Not one for too much discussion about the matter, Whittingham thinks the teams should go out on the field and let their play do the talking for the conference.
‘You can talk about it all you want,’ Whittingham said, ‘but it’s what you do on the field that counts. But I think we’re trending in the right direction, and if we keep playing like we should be playing, there’s no doubt as a conference we’ll be here to stay on the national scene.’
Moving Up
What happened to all the talk about violations and scandal at Michigan?
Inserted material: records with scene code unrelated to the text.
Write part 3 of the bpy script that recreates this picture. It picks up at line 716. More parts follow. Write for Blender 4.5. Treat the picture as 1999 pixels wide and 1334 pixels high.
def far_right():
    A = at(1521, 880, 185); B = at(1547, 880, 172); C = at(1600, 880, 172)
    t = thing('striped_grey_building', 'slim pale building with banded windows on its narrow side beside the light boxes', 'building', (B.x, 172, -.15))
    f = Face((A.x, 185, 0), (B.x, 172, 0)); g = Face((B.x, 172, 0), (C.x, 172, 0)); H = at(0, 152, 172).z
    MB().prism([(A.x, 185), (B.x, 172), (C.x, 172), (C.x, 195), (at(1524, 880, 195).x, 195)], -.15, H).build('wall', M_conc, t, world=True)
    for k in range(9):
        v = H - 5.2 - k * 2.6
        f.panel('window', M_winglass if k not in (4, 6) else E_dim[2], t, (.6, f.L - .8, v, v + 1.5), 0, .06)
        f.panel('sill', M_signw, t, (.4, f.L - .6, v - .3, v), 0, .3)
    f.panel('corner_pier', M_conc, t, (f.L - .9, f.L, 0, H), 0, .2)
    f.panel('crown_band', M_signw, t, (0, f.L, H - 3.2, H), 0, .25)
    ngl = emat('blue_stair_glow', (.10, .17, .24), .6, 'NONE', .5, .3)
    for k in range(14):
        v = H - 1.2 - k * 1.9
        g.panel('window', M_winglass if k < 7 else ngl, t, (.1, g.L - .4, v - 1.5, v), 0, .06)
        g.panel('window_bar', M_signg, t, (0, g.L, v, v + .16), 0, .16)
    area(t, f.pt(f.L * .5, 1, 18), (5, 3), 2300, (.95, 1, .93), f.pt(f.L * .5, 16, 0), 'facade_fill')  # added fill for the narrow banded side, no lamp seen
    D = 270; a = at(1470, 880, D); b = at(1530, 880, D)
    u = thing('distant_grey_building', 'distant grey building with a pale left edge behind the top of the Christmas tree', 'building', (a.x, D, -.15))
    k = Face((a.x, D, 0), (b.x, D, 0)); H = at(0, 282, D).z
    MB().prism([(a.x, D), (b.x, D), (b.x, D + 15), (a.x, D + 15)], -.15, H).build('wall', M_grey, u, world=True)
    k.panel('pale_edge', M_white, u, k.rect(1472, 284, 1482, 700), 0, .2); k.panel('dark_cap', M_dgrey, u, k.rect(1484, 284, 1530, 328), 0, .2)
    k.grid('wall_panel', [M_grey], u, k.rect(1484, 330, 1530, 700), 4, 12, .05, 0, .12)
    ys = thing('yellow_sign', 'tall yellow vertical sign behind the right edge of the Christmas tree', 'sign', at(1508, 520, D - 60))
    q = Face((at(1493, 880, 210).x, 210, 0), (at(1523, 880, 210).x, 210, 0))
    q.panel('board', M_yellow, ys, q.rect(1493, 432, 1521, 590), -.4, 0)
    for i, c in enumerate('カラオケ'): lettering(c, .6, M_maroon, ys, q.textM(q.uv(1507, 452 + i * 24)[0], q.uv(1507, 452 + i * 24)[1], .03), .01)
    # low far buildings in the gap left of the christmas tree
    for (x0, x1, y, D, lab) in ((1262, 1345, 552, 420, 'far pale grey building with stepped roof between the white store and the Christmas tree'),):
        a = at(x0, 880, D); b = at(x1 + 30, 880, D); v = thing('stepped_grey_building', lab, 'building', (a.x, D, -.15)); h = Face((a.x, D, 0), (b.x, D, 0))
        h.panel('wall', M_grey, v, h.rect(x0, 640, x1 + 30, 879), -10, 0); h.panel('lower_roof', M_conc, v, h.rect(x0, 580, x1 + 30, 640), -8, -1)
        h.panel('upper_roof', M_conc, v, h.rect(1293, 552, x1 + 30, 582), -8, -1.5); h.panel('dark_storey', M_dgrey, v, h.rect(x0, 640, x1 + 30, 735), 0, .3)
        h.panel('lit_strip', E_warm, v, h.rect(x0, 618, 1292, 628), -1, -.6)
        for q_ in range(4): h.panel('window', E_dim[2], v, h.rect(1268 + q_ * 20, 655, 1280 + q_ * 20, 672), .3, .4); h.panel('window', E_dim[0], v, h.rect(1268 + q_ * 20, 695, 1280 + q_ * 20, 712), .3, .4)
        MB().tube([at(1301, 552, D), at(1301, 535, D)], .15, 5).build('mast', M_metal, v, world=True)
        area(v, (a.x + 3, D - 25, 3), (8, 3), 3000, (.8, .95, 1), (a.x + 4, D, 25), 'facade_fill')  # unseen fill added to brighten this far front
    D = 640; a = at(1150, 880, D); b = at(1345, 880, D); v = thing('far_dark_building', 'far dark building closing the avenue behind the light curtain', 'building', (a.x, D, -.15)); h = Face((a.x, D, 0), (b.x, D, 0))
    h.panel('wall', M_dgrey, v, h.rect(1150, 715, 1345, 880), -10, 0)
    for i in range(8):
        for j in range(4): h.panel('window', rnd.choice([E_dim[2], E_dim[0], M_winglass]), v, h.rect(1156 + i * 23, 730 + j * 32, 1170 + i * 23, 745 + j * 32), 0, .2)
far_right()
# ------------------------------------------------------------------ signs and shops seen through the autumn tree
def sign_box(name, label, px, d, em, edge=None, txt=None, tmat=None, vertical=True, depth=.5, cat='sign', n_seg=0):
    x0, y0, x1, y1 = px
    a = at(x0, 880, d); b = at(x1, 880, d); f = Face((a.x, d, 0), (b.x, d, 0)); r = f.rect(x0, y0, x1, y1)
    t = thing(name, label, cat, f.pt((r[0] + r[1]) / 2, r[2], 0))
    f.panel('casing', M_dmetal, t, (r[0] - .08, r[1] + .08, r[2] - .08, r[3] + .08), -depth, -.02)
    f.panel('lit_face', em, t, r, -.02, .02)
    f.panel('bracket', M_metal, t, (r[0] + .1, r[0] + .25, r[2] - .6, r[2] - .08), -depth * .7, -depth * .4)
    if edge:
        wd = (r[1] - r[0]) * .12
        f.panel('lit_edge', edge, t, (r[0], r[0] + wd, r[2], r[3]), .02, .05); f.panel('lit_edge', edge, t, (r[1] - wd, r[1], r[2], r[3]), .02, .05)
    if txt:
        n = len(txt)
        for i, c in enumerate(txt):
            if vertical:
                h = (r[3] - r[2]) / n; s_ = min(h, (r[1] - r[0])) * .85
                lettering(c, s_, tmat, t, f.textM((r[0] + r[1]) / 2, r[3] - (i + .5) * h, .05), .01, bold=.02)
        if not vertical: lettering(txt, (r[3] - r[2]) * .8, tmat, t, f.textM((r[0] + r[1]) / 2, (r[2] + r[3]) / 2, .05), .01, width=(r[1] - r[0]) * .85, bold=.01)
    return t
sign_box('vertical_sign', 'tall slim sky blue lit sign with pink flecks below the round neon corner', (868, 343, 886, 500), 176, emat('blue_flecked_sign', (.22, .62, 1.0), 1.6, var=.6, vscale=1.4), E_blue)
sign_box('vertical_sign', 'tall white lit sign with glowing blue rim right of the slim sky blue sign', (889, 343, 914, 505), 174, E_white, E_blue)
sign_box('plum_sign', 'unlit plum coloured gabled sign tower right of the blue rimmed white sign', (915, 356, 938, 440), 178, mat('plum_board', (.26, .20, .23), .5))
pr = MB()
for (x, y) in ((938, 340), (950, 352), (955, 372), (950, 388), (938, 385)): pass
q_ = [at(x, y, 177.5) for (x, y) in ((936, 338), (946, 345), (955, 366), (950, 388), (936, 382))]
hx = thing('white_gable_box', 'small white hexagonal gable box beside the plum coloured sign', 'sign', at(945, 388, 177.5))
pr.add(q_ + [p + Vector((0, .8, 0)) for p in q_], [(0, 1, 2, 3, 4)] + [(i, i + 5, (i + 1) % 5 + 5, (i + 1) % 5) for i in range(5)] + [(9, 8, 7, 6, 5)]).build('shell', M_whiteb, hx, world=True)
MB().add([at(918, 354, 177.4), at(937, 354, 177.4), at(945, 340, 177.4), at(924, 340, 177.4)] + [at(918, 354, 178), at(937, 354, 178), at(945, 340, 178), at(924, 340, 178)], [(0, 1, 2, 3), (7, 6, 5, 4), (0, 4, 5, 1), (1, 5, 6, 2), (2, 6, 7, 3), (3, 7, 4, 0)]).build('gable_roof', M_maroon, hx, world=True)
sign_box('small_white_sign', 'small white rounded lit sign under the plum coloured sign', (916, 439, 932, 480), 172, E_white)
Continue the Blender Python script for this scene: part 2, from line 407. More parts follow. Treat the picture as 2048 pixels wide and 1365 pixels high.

It seems so long ago.
The Wolverines are back in the Top 25.
Bolstered by 310 combined yards of offense and three total touchdowns from true freshman quarterback Tate Forcier, Michigan jumped back onto the national scene Saturday with a 38-34 win over Notre Dame, which dropped from the national rankings after the loss.
And while Michigan head coach Rich Rodriguez may be out of the spotlight for another week, the same can’t be said about his counterpart, Fighting Irish head coach Charlie Weis.
Nursing a 34-31 lead with under three minutes remaining, Weis decided to pass on second and third downs, instead of running down the clock, forcing Michigan to use timeouts. As a result, Michigan was left with 2:13 on the clock and two timeouts.
‘I think it was a mistake that they were throwing the ball because they let us save our timeouts,’ Forcier said after the game. ‘Those timeouts definitely came in handy.’
Game to Watch: Texas Tech at No. 2 Texas
The rematch of last year’s classic comes as the two teams had decidedly different off-season fortunes.
While the Longhorns brought back most of their team, including star quarterback Colt McCoy, the Red Raiders lost both stars that connected on last year’s game-winning touchdown: quarterback Graham Harrell and wide receiver Michael Crabtree.
Harrell’s replacement, junior Taylor Potts, has thrown for 861 yards and nine touchdowns in two games this season, both good for the most in college football. But his team will have to face the 100,000-plus that will pack the Darrell K. Royal-Texas Memorial Stadium.